Zur Zeit ihrer künstlerischen Anfänge mit Sprechgesang, teils sexuell und politisch expliziten Texten und einem minimalistisch geschrammelten Indierock waren Blumfeld die Lieblinge einer sich gerade entwickelnden und noch kleinen alternativen Szene. Beim Durchschreiten des kulturellen Möglichkeitsraumes fanden sie über Zwischenstationen in den späten 1990er Jahren zu einer allgemeineren Sprache und massentauglicheren Art zu singen, was ihnen teils unvorteilhafte Schlagervergleiche, teils enthusiastisches Kritikerlob bescherte. Dieser Vorgang kann auch als der Wechsel von Independent zu Mainstream beschrieben werden, wobei darauf hinzuweisen ist, dass diese Kategorien in erster Linie sozialer und ökonomischer Natur sind, erst in zweiter Instanz musikalischer Art. Aber genau aus diesem Grund wurde die Wendung von Blumfeld so kontrovers diskutiert, nur deshalb konnte sie eine solche Sprengkraft entwickeln: Sie haben nicht nur ihren Sound verändert, sondern sie adressierten nun ausdrücklich den kulturellen Mainstream. Da in der Popmusik kulturelle und moralische Urteile in engster Verbindung stehen und häufig zu einem einheitlichen ideologischen Weltbild zusammengefügt sind, kam die Entwicklung Blumfelds für Teile des Independent einem Affront gleich.

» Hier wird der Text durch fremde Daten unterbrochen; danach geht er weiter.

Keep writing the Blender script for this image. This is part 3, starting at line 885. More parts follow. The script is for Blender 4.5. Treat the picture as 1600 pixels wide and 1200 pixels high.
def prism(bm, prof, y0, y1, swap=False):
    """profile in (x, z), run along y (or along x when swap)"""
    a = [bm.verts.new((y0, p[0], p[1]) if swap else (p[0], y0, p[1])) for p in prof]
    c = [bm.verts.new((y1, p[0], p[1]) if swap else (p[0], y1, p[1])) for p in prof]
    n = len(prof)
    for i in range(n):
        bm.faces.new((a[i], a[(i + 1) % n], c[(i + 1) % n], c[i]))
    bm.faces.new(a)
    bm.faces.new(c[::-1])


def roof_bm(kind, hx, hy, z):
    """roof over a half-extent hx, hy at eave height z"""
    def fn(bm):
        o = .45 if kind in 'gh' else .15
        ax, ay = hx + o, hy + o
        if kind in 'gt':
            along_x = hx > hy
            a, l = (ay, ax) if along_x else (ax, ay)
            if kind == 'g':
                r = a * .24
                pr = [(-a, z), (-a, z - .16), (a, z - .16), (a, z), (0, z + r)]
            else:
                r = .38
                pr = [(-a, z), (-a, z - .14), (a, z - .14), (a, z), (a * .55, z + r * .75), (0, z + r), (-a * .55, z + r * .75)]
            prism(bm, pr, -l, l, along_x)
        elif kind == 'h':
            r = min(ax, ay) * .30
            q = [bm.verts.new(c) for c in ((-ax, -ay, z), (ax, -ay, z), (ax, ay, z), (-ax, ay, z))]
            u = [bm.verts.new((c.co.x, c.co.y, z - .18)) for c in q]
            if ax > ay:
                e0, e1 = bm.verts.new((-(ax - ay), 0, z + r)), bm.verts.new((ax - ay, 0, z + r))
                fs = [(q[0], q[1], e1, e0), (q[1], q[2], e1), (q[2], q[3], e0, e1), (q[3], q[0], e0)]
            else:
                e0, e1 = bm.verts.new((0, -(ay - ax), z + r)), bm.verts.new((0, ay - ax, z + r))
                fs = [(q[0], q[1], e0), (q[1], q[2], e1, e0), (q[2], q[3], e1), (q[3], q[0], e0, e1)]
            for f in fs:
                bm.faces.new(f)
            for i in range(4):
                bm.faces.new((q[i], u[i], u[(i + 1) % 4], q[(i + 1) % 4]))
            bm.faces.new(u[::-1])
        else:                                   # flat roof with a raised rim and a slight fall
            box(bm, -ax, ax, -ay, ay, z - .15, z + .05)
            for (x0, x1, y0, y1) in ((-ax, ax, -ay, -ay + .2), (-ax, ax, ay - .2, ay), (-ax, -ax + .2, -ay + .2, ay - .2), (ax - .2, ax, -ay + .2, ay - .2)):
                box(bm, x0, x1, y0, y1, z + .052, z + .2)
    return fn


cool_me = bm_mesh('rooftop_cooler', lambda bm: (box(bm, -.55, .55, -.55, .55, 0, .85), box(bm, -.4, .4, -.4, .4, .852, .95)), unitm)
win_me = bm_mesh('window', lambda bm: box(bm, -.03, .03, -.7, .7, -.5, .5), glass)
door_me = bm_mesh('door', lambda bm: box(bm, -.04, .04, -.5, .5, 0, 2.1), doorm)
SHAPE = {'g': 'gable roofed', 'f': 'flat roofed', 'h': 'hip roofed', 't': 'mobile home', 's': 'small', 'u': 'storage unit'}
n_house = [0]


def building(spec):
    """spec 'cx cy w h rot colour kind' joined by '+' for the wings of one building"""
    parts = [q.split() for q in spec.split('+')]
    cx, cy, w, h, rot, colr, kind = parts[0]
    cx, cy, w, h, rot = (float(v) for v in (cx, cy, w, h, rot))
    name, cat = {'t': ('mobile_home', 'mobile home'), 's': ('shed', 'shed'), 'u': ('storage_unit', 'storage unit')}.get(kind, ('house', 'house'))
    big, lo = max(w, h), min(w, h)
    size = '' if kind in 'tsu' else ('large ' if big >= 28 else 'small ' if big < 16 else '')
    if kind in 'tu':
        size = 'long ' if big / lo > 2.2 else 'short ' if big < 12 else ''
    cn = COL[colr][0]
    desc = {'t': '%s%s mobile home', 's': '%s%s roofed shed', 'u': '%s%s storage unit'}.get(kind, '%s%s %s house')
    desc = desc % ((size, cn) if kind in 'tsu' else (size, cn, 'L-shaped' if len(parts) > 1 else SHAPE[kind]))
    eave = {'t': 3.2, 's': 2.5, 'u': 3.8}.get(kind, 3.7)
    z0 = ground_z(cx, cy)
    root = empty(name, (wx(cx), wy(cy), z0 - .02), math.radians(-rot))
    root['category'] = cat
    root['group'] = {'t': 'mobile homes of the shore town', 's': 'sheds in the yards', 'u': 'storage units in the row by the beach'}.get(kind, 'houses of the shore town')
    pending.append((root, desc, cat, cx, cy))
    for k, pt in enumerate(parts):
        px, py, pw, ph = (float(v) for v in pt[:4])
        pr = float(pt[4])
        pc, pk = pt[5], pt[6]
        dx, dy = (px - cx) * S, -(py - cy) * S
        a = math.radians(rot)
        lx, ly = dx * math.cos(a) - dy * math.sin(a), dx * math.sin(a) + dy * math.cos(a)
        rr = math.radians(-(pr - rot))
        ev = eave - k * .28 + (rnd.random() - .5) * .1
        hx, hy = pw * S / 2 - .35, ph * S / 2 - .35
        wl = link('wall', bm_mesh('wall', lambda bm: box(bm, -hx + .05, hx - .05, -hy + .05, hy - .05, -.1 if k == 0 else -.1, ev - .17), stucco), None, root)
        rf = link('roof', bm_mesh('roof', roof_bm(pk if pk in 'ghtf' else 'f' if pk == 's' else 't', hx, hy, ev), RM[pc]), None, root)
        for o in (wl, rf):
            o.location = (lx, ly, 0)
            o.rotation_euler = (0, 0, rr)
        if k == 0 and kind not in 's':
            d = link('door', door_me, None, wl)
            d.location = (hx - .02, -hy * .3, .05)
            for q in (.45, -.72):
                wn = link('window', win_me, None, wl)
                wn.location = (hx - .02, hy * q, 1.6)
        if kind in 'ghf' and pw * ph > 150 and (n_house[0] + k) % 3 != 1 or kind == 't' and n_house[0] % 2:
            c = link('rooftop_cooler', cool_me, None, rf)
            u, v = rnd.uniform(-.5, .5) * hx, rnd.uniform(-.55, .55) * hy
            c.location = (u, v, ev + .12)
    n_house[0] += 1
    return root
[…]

Das historische Urteil indes gibt Blumfeld Recht – bezogen auf die Reichhaltigkeit der durch sie angestoßenen künstlerischen Möglichkeiten. Ihr Wechsel zum Mainstream kann als der respektgebietende Schachzug gelesen werden, ihren Nachahmern zu enteilen, indem sie mit übergroßen Schritten eine kommende Entwicklung antizipierten bzw. anbahnten. Blumfeld befreiten die deutschsprachige Pop- und Rockmusik von den ihr auferlegten engen künstlerischen Fesseln. Doch nun waren die Geister herbeigerufen, und was auf der einen Seite als eine kulturell interessante und subversive Strategie daherkam, trug auf der anderen Seite die eigene Aufhebung in sich: Die Grenzen waren eingerissen, ab nun schien alles erlaubt. Das vorläufige Ende des beschriebenen kulturellen Verlaufs stellt Heinos Coveralbum dar. Ohne die erfolgte Etablierung eines deutschsprachigen Pop- oder Rockmainstreams hätte es für ihn weder Material gegeben, dieses Album einzuspielen, noch würde es auf ein solch breites Interesse stoßen.

... Fortsetzung folgt

Ob die kulturelle Aktualisierung von Schlager und Heimatmusik gelingen wird, sei dahingestellt, ebenso, ob die Differenz zu Pop- und Rockmusik, sofern sie bestand und hier nicht nur als Konstrukt argumentativ ins Konzept passte, sich tatsächlich Einebnungstendenzen ausgesetzt sieht oder sich in Zukunft gar wieder vergrößern wird. Für die Autoren der gecoverten Songs jedenfalls könnte der Umstand, dass ihre Lieder dazu taugen, von Heino nachgesungen zu werden, am kulturellen Selbstverständnis rütteln. Eine der vornehmsten Qualitäten von Popmusik besteht zwar in ihrer interpretatorischen Offenheit, denn nur auf diese Weise ist sie in der Lage, ein breites Publikum quer durch die sozialen Klassen und unterschiedlichen Lebenswelten zu erreichen. Und um genau jene Offenheit geht es vielen deutschsprachigen Musikern, sie verspricht große Bekanntheit und kommerziellen Erfolg. Doch sie bedeutet auch, und das ist die neue Erkenntnis, sich der Gefahr auszusetzen, von jemandem wie Heino gecovert zu werden.